The idea is to refer to hardware registers in the style TIMER0.MODE, making the timer look like a C structure with the registers as members. Code that manages multiple timers can use the notation TIMER[i]->MODE. This is achieved in the following way:

  • hardware.h declares a structure with tag _timer that has members named MODE, etc., at the appropriate offsets.
    • Structure members at a fixed offset can be described either with calculated padding between each member and the next (with the calculation done by a preprocessing step), or by using the trick of anonymous structures nested inside anonymous unions.
  • hardware.h also declares instances TIMER0, TIMER1, etc., with external linkage, and an array of pointers TIMER.
  • In some convenient place, say startup.c, there's a definition of the TIMER array as a constant table containing &TIMER0, &TIMER1, etc.
  • The linker script provides symbols TIMER0, TIMER1, etc., defining each with the appropriate absolute address.

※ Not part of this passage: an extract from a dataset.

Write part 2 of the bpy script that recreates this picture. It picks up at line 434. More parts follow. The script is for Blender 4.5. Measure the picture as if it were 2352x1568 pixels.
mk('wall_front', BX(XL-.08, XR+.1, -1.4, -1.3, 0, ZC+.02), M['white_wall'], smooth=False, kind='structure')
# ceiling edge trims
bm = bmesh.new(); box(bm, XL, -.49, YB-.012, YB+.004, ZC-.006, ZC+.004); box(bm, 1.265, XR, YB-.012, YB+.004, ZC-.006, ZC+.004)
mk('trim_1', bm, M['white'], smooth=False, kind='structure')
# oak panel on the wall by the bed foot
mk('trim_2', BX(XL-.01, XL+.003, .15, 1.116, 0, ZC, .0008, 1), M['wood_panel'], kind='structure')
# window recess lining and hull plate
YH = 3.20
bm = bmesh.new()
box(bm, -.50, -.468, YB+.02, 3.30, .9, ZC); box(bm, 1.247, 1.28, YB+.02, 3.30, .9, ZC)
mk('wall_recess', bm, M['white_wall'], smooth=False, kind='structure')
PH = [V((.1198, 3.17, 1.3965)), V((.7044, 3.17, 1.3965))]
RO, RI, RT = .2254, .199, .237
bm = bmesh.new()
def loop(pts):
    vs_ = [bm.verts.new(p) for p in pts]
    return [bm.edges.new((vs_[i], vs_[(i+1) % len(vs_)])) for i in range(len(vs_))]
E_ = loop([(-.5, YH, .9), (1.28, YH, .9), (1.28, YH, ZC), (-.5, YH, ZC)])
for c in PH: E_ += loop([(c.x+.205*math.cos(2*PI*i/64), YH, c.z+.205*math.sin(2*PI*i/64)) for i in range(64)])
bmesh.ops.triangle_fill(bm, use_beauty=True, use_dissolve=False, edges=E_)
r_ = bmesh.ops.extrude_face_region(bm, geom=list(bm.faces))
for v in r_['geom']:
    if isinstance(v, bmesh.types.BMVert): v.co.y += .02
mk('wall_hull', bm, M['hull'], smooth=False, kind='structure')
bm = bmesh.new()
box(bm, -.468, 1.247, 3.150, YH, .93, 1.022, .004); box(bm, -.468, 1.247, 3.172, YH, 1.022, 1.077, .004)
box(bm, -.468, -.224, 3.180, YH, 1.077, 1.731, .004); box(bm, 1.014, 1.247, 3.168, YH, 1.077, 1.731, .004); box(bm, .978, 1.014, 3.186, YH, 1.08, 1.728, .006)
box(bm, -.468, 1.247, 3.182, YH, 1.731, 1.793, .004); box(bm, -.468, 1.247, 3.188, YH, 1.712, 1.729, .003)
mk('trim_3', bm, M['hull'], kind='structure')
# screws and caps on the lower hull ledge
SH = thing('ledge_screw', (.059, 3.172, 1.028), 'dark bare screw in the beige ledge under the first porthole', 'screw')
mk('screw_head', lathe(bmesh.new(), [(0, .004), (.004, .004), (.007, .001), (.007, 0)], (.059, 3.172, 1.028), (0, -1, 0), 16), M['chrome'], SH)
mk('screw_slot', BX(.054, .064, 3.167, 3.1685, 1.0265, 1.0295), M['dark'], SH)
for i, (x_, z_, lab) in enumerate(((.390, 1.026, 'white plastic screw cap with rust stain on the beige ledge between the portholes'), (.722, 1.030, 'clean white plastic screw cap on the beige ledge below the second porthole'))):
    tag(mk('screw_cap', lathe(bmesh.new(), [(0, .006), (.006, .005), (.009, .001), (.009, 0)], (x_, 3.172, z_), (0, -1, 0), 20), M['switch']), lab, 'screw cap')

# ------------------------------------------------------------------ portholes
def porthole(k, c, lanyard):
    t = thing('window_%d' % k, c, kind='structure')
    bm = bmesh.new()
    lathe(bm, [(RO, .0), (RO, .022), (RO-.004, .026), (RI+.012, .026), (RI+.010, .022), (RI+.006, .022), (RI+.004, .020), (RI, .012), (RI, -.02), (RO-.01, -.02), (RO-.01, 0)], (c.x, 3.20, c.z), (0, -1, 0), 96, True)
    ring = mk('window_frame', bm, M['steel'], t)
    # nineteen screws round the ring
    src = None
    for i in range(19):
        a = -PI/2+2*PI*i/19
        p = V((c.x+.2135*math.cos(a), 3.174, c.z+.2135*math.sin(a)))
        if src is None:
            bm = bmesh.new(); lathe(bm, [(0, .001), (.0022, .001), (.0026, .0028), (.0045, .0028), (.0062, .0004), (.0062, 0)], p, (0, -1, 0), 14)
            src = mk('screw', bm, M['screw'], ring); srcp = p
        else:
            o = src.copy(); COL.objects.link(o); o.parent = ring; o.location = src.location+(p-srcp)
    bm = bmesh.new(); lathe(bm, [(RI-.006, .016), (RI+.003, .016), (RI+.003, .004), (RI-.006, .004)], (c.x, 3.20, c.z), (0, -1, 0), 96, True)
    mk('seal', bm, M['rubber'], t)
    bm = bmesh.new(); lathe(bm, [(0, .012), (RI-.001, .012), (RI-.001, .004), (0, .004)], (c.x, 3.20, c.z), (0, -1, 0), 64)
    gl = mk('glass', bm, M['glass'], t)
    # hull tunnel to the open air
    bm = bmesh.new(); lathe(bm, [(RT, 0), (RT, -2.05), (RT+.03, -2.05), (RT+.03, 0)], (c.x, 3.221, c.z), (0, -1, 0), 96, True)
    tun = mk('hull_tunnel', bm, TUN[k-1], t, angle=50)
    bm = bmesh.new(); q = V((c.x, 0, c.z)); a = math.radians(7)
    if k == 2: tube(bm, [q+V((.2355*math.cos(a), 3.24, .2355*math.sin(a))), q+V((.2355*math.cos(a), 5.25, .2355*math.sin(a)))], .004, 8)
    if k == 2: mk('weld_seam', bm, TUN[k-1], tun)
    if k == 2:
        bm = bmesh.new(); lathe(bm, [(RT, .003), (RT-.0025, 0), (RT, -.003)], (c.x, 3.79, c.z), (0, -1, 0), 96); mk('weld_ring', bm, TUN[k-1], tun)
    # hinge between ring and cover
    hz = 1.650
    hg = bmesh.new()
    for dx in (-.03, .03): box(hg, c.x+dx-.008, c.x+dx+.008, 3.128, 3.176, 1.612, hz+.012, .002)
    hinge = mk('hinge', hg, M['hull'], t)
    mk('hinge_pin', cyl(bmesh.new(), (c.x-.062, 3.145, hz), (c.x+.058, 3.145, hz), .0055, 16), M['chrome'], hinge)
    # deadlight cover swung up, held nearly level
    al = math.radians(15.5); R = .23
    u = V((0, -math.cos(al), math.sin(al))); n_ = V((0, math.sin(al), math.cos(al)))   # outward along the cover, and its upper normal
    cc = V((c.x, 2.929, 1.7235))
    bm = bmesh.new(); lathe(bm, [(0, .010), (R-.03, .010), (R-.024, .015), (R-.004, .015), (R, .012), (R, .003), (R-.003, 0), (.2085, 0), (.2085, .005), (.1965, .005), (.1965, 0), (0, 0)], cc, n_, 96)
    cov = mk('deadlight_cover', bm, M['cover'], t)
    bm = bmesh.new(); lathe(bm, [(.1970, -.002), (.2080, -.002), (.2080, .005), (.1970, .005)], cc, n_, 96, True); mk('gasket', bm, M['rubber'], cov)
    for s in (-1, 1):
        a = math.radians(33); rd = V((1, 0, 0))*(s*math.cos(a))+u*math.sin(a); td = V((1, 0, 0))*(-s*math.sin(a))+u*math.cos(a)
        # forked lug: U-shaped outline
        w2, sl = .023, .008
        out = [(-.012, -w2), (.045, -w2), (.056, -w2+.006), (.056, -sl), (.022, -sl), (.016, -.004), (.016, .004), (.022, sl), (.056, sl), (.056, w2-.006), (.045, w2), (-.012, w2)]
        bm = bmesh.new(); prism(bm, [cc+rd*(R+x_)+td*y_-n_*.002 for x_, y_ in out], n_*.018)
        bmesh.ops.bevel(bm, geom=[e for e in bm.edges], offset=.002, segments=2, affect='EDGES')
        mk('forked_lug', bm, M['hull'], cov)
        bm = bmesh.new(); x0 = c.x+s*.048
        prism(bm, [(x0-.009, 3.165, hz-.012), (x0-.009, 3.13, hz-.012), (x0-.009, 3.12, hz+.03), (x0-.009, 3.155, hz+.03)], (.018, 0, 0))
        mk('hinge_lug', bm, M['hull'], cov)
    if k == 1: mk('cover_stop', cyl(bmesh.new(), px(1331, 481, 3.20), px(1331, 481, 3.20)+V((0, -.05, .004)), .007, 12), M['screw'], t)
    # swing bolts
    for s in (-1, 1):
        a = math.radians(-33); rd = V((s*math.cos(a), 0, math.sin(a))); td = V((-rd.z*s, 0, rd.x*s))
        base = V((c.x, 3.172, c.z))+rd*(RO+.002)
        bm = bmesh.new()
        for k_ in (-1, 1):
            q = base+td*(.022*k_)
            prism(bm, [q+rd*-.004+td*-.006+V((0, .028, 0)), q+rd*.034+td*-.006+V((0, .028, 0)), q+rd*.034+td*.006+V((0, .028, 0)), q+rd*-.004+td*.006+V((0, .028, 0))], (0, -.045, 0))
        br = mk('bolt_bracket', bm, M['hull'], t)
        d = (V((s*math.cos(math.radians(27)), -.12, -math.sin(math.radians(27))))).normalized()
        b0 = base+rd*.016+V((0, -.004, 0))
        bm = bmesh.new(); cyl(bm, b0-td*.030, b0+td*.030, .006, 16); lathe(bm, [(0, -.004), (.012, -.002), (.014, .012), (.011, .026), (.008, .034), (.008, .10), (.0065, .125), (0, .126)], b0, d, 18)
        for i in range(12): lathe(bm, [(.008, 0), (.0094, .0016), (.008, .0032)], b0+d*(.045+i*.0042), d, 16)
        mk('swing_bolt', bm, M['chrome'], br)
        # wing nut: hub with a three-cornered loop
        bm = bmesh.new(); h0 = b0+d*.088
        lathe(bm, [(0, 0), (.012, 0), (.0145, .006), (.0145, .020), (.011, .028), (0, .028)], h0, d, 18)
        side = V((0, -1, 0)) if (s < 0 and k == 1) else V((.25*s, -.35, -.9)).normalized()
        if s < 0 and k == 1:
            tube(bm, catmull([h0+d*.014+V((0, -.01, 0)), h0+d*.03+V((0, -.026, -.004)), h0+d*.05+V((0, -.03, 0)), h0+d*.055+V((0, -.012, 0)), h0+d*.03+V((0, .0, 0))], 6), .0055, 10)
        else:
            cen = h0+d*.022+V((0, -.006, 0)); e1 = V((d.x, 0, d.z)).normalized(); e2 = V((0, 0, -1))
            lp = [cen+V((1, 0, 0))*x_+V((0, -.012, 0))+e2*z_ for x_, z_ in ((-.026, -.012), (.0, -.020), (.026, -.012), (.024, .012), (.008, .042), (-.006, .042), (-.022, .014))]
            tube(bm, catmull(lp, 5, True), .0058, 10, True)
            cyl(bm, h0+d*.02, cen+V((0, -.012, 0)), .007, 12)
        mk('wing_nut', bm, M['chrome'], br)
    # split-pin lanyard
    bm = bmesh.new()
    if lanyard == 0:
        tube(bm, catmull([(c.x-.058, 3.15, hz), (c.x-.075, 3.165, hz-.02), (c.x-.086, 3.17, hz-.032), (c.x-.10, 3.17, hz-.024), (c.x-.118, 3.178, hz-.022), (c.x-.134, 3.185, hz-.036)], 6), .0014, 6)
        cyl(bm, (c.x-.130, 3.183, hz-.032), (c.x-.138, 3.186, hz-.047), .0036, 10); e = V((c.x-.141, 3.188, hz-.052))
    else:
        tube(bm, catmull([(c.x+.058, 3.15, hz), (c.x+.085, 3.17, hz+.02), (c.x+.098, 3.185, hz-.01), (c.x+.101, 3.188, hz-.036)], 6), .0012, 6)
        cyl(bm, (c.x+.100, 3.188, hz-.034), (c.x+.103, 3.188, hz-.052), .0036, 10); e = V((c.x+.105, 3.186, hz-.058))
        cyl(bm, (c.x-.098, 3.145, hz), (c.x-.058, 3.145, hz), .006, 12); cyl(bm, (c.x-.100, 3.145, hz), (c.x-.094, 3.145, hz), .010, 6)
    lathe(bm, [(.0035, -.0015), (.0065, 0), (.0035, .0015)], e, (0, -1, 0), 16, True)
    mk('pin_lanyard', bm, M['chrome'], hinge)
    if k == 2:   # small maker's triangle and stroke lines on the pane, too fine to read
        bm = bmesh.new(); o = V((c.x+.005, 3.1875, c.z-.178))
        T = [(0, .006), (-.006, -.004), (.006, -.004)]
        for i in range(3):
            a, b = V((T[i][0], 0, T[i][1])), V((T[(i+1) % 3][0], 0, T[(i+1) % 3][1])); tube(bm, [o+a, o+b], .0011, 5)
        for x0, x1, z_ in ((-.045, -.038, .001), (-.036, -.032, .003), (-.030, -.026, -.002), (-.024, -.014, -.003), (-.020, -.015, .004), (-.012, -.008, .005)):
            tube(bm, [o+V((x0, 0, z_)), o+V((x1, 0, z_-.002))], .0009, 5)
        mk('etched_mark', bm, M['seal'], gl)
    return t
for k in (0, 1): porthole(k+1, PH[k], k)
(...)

This scheme avoids the use of macros and also avoids the trick of casting a hex constant to a pointer type. Because the linker script contains one address per device, the list of commands in the script stays reasonable in length.

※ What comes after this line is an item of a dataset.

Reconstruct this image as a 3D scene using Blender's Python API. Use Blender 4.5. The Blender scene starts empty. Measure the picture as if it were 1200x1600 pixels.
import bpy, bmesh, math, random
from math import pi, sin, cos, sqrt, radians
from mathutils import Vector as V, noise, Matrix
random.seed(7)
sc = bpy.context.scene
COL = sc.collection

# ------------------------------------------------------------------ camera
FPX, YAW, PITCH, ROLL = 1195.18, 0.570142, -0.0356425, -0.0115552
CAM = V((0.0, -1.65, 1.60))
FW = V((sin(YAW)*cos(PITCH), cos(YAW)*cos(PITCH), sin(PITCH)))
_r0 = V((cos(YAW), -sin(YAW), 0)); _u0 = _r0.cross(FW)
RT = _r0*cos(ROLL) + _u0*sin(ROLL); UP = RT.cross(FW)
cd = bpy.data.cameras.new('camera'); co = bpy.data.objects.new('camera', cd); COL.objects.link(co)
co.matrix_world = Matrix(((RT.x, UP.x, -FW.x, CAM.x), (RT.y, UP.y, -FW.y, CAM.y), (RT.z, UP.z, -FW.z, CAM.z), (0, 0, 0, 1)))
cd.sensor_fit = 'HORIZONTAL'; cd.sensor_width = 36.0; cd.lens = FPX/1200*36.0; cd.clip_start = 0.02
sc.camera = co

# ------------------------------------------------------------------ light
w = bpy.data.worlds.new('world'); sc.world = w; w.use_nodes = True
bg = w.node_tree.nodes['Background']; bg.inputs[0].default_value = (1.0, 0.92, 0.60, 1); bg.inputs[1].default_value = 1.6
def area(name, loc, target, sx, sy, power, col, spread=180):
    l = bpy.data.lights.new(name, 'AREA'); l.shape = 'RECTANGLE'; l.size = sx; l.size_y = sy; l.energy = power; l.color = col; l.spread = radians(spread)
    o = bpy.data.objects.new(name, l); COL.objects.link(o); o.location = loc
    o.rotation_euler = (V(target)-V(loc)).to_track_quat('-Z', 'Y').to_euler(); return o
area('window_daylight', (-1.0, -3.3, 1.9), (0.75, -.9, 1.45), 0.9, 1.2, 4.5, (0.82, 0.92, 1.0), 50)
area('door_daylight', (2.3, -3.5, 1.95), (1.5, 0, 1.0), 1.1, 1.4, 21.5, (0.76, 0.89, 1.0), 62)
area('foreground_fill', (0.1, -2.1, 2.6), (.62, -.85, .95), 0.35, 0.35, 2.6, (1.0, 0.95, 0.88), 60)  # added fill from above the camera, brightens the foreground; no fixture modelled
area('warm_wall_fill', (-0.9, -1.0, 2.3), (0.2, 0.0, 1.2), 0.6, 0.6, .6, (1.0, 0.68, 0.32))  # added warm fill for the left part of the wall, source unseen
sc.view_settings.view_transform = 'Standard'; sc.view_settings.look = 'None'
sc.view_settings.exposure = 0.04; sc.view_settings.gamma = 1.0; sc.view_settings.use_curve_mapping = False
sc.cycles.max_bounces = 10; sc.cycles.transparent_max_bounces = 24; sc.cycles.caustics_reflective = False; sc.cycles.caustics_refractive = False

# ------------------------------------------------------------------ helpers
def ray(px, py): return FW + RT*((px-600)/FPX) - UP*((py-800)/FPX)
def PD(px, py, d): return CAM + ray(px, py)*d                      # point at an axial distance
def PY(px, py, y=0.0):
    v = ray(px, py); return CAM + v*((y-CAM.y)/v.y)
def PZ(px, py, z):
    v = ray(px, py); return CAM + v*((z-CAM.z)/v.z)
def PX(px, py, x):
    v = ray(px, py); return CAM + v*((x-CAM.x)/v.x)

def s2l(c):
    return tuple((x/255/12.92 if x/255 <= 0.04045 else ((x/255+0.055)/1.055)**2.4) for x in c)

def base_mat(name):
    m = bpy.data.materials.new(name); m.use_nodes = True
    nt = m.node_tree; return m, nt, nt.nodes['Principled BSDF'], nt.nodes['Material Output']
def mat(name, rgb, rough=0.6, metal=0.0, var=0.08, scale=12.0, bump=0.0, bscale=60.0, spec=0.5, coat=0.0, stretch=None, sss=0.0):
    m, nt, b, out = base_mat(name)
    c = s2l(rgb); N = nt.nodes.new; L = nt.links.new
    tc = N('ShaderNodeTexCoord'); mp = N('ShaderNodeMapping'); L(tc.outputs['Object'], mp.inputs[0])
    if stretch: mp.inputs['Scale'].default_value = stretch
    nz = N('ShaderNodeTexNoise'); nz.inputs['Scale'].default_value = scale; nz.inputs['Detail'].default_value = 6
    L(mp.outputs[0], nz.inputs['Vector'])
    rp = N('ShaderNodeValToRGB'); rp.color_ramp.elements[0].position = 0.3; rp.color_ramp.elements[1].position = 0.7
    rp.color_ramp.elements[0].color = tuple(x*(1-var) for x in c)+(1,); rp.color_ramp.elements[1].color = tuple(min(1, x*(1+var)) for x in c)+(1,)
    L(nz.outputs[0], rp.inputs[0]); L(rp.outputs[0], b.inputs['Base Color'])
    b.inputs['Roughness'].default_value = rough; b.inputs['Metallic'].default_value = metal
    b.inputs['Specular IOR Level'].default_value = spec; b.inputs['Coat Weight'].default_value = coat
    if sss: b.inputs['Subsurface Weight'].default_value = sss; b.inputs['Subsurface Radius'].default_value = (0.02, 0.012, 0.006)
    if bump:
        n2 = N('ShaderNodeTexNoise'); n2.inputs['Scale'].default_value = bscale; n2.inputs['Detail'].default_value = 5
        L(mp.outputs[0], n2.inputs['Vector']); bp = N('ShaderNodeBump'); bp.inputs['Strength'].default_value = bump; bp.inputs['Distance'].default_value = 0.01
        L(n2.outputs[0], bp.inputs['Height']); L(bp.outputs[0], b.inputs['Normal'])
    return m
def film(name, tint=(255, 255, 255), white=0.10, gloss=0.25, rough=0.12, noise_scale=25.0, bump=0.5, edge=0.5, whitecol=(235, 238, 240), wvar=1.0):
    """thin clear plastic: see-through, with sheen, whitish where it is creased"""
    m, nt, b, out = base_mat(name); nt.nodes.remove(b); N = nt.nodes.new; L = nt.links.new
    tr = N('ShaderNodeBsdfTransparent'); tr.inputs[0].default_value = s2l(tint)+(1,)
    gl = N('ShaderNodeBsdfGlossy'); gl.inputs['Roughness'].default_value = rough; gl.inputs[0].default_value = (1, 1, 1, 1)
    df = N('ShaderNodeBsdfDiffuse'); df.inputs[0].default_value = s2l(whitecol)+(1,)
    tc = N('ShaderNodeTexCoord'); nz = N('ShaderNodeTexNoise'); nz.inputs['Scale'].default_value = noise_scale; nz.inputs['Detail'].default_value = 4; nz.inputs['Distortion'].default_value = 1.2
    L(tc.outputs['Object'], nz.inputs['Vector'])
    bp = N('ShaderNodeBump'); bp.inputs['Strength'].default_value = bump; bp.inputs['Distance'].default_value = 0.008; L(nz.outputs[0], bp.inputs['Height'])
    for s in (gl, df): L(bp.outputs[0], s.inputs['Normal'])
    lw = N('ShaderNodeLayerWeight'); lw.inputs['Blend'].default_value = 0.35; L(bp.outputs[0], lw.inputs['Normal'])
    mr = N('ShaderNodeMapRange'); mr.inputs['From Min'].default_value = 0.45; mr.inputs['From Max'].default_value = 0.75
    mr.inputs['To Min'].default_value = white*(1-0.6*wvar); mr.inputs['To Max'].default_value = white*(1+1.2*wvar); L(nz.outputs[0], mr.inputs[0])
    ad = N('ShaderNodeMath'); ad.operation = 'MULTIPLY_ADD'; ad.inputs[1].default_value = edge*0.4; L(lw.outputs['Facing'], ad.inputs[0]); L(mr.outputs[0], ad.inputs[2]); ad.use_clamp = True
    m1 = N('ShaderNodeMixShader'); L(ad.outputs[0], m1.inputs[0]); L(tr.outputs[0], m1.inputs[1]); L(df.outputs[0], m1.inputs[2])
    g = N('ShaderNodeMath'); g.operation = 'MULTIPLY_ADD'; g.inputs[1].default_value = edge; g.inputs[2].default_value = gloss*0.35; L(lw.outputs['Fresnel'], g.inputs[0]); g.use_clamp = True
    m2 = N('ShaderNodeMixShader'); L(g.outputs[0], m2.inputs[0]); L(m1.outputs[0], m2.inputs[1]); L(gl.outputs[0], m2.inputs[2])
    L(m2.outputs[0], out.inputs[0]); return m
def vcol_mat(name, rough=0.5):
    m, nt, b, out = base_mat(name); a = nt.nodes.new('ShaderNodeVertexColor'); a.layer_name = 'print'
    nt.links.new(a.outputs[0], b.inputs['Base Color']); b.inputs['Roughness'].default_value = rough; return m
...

The provision of pointer arrays should be done selectively, including all devices that may have more than one instance on some devices. I2C seems like a case in point, with one bus on V1 and two on V2 – though actually even the V1 chip has two combined I2C/SPI devices. In any case, it's wise to have an array of device addresses on both chips, so the same driver software can be compiled for either chip. The UART is a special case, with a single legacy UART (which we call UART) on both chips, and two extended UARTS, called UARTE0 and UARTE1, on V2 – with UARTE0 sharing hardware with the legacy UART. An array UARTE[] is provided on V2 but not on V1.

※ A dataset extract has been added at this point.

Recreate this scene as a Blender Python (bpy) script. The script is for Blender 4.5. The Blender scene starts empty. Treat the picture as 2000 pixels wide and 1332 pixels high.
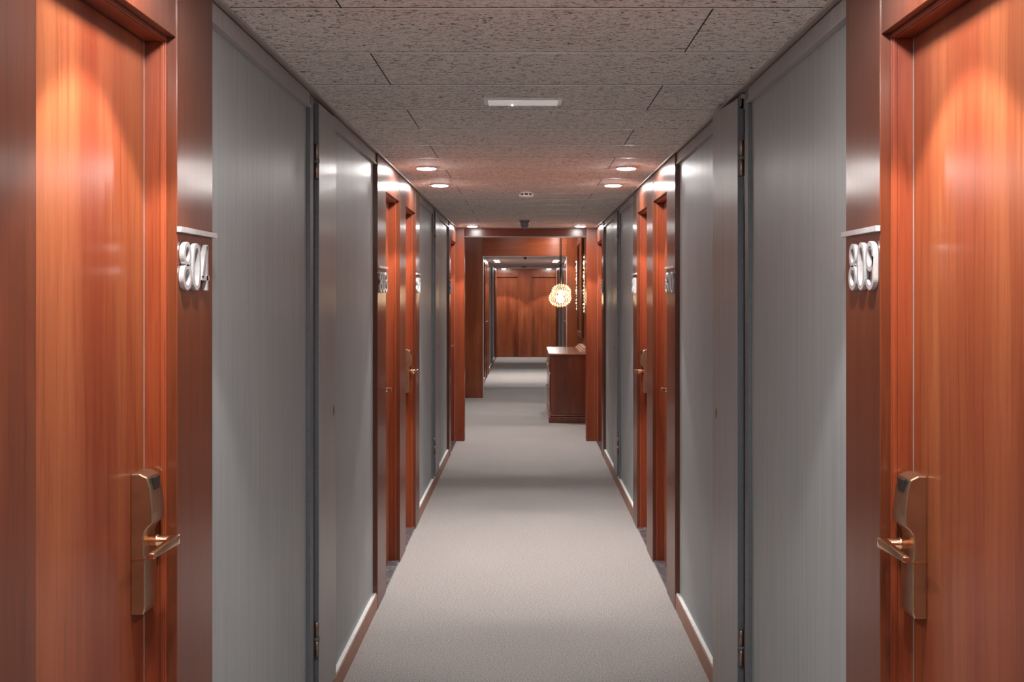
import bpy, bmesh, math, random
from mathutils import Vector
random.seed(4)
S = bpy.context.scene
COL = S.collection
PI = math.pi

# ------------------------------------------------------------------ camera, world, exposure
HC = 1.58                                  # eye height
cam_d = bpy.data.cameras.new('camera'); cam = bpy.data.objects.new('camera', cam_d); COL.objects.link(cam)
cam.location = (0, 0, HC); cam.rotation_euler = (PI/2, 0, 0)
cam_d.sensor_width = 36; cam_d.lens = 39.6
cam_d.shift_x = -0.014; cam_d.shift_y = -0.0455
cam_d.clip_start = 0.05; cam_d.clip_end = 100
S.camera = cam
w = bpy.data.worlds.new('world'); S.world = w; w.use_nodes = True
w.node_tree.nodes['Background'].inputs[0].default_value = (0.8, 0.85, 0.9, 1)
w.node_tree.nodes['Background'].inputs[1].default_value = 0.3
S.view_settings.view_transform = 'Standard'; S.view_settings.look = 'None'
S.view_settings.exposure = 0.2; S.view_settings.gamma = 1.0; S.view_settings.use_curve_mapping = False
S.cycles.max_bounces = 14; S.cycles.diffuse_bounces = 8; S.cycles.glossy_bounces = 6
S.cycles.sample_clamp_indirect = 6.0; S.cycles.caustics_reflective = False
S.cycles.use_denoising = True

SPOT_W = 56.0
LENS_E = 370.0
LIGHT_COL = (1.0, 0.965, 0.93)

# ------------------------------------------------------------------ materials
def mat(name):
    m = bpy.data.materials.new(name); m.use_nodes = True
    return m, m.node_tree, m.node_tree.nodes['Principled BSDF']
def N(nt, t, **kw):
    n = nt.nodes.new(t)
    for k, v in kw.items(): setattr(n, k, v)
    return n
def pos(nt, scale):
    g = N(nt, 'ShaderNodeNewGeometry'); mp = N(nt, 'ShaderNodeMapping')
    mp.inputs['Scale'].default_value = scale
    nt.links.new(g.outputs['Position'], mp.inputs['Vector'])
    return mp.outputs['Vector']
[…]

A minor disadvantage of this scheme is that the compiler, not knowing the absolute address of the timer, cannot reduce the reference TIMER0.MODE to a load from a single, fixed address, and instead needs a sequence such as

ldr r0, =TIMER0
ldr r1, =0x504
ldr r2, [r0, r1]

That costs at most one extra instruction per reference to a hardware register, and may be significant in timing loops, but perhaps nowhere else. Try writing

unsigned * const GPIO_OUT = &GPIO.OUT;

and then referring to *GPIO_OUT in the body of the loop: the address ought to be kept in a register, giving the bext possible code. It would be good to verify this with a loop that produces the fastest possible square wave by bit-banging.